Having a meal with family and friends that incorporate fresh leafy greens, eggs, and seed or sprouted grain bread are also ways to align with the awakening energy of the Ostara season.

Garden Planning & Seed Starting

Ostara is the time when I finally start seeds for my garden.

As an avid gardener, I go all out – setting up my grow lights, cleaning out my pop-up green houses, and planting trays of herbs, flowers, and vegetables.

Depending on where you live, you might have already started your seeds, or if you live further north of me, you may need to hold off another few weeks.

Either way, starting seeds indoors is a much-anticipated annual ritual that helps me cope with the last stretch of wintery weather, and with my own hands, help usher in spring and new life.

Spring-planted seedlings emerge from the soil.

Home Purification & Smoke Cleansing

As the temperatures warm and the sun shines brighter and longer, we get the urge to open up the windows and doors and let the fresh breezes of spring flow through.

One of my favorite ways to usher in a new season is through smoke cleansing.

After you have done this, open up the doors and windows allow the fresh, spring air to energetically invigorate your space.

Smoke cleansing to clear out stagnant winter energy.

Create An Ostara Altar

In addition to green, white, and yellow candles, our Ostara altar also includes dyed eggs, spring flowers such as potted hyacynth, tulips, and daffodils, and some of our favorite green crystals (epidote, serpentine, rainforest rhyolite, jade, green kyanite).

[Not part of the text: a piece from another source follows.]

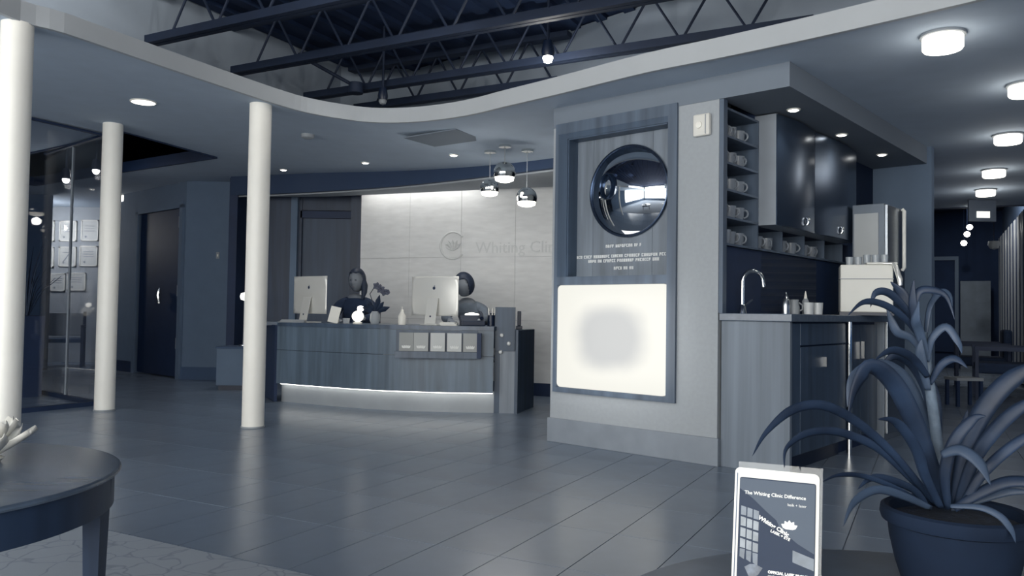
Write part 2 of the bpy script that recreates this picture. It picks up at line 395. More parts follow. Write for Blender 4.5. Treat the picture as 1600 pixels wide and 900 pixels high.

If it resonates with you, incorporate images of rabbits, ducks, songbirds, or other animals that represent spring to you.

Cultivate Balance

The Equinoxes are a time to reflect on balance. With spring, the balance tips toward light, fertility, and growth.

Take some time during Ostara to journal and reflect on where you need to cultivate more balance in your life to facilitate growth and fertile ideas.

Crocuses are one of the first spring flowers.

Phenology Of Ostara

Phenology is the study of cyclical patterns in the natural world around you, and plays a major role in my own nature-focused spiritual practice.

As I celebrate each holiday on the Wheel Of The Year, I take note of the changes in the environment around me, which helps connect me to the land I live in.

While Ostara marks the official beginning of spring, it can still feel and look like winter. Temperatures still drop below freezing. A major snowstorm is fairly routine this time of year. And I still must wait almost two more months (until mid-May) before I can safely plant anything in the ground due to frost danger.

However, the bitter cold of winter is behind us. The sun feels warmer. It rises earlier and sets later each day.

By the end of March, coltsfoot is blooming along the edge of the property. Daffodils, tulips, dandelions, and violets, as well as other spring ephemerals like bloodroot are not far behind.

The river ice has melted, opening up places for migrating ducks and geese rest, find food, and pair up for the spring.

Coltsfoot - Tussilago farfara.
Coltsfoot (Tussilago farfara)- The first wildflower of spring in my yard typically blooms during the last week of March, even while the weather is still cold or snowy.